= Requirement =
Retype everything in the listing, leaving each line exactly as it is.

= Data =
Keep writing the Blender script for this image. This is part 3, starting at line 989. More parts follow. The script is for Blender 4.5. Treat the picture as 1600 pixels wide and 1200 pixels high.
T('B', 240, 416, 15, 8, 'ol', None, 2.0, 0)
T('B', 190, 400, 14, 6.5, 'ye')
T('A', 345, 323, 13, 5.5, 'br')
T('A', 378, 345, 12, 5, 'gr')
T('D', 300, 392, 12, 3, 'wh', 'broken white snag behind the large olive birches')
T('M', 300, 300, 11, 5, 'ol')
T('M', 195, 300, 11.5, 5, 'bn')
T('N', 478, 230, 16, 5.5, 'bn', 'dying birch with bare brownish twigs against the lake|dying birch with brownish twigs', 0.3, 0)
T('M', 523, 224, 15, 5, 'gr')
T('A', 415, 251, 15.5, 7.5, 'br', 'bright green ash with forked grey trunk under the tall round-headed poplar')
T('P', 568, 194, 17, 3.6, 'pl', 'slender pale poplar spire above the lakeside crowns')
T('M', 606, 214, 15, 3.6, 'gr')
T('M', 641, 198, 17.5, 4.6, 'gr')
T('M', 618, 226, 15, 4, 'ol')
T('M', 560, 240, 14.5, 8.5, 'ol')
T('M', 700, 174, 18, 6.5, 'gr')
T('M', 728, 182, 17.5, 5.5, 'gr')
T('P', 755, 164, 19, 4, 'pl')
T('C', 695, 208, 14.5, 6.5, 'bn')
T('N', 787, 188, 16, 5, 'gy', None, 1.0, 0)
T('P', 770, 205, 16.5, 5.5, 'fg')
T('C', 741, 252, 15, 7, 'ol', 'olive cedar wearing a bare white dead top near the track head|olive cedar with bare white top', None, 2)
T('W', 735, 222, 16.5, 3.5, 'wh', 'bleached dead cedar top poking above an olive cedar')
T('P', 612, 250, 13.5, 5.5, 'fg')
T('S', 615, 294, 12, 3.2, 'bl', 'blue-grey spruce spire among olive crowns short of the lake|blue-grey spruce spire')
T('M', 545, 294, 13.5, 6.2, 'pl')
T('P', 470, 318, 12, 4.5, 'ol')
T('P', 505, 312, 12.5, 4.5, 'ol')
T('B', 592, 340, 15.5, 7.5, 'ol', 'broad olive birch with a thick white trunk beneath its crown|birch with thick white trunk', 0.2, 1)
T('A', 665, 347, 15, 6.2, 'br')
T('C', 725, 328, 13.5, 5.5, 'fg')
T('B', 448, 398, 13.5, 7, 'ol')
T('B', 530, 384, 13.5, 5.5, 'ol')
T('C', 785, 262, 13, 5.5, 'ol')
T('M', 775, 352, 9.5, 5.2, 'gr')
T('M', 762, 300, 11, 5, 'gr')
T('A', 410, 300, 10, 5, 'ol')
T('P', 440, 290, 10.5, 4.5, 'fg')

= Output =
Keep writing the Blender script for this image. This is part 3, starting at line 989. More parts follow. The script is for Blender 4.5. Treat the picture as 1600 pixels wide and 1200 pixels high.
T('B', 240, 416, 15, 8, 'ol', None, 2.0, 0)
T('B', 190, 400, 14, 6.5, 'ye')
T('A', 345, 323, 13, 5.5, 'br')
T('A', 378, 345, 12, 5, 'gr')
T('D', 300, 392, 12, 3, 'wh', 'broken white snag behind the large olive birches')
T('M', 300, 300, 11, 5, 'ol')
T('M', 195, 300, 11.5, 5, 'bn')
T('N', 478, 230, 16, 5.5, 'bn', 'dying birch with bare brownish twigs against the lake|dying birch with brownish twigs', 0.3, 0)
T('M', 523, 224, 15, 5, 'gr')
T('A', 415, 251, 15.5, 7.5, 'br', 'bright green ash with forked grey trunk under the tall round-headed poplar')
T('P', 568, 194, 17, 3.6, 'pl', 'slender pale poplar spire above the lakeside crowns')
T('M', 606, 214, 15, 3.6, 'gr')
T('M', 641, 198, 17.5, 4.6, 'gr')
T('M', 618, 226, 15, 4, 'ol')
T('M', 560, 240, 14.5, 8.5, 'ol')
T('M', 700, 174, 18, 6.5, 'gr')
T('M', 728, 182, 17.5, 5.5, 'gr')
T('P', 755, 164, 19, 4, 'pl')
T('C', 695, 208, 14.5, 6.5, 'bn')
T('N', 787, 188, 16, 5, 'gy', None, 1.0, 0)
T('P', 770, 205, 16.5, 5.5, 'fg')
T('C', 741, 252, 15, 7, 'ol', 'olive cedar wearing a bare white dead top near the track head|olive cedar with bare white top', None, 2)
T('W', 735, 222, 16.5, 3.5, 'wh', 'bleached dead cedar top poking above an olive cedar')
T('P', 612, 250, 13.5, 5.5, 'fg')
T('S', 615, 294, 12, 3.2, 'bl', 'blue-grey spruce spire among olive crowns short of the lake|blue-grey spruce spire')
T('M', 545, 294, 13.5, 6.2, 'pl')
T('P', 470, 318, 12, 4.5, 'ol')
T('P', 505, 312, 12.5, 4.5, 'ol')
T('B', 592, 340, 15.5, 7.5, 'ol', 'broad olive birch with a thick white trunk beneath its crown|birch with thick white trunk', 0.2, 1)
T('A', 665, 347, 15, 6.2, 'br')
T('C', 725, 328, 13.5, 5.5, 'fg')
T('B', 448, 398, 13.5, 7, 'ol')
T('B', 530, 384, 13.5, 5.5, 'ol')
T('C', 785, 262, 13, 5.5, 'ol')
T('M', 775, 352, 9.5, 5.2, 'gr')
T('M', 762, 300, 11, 5, 'gr')
T('A', 410, 300, 10, 5, 'ol')
T('P', 440, 290, 10.5, 4.5, 'fg')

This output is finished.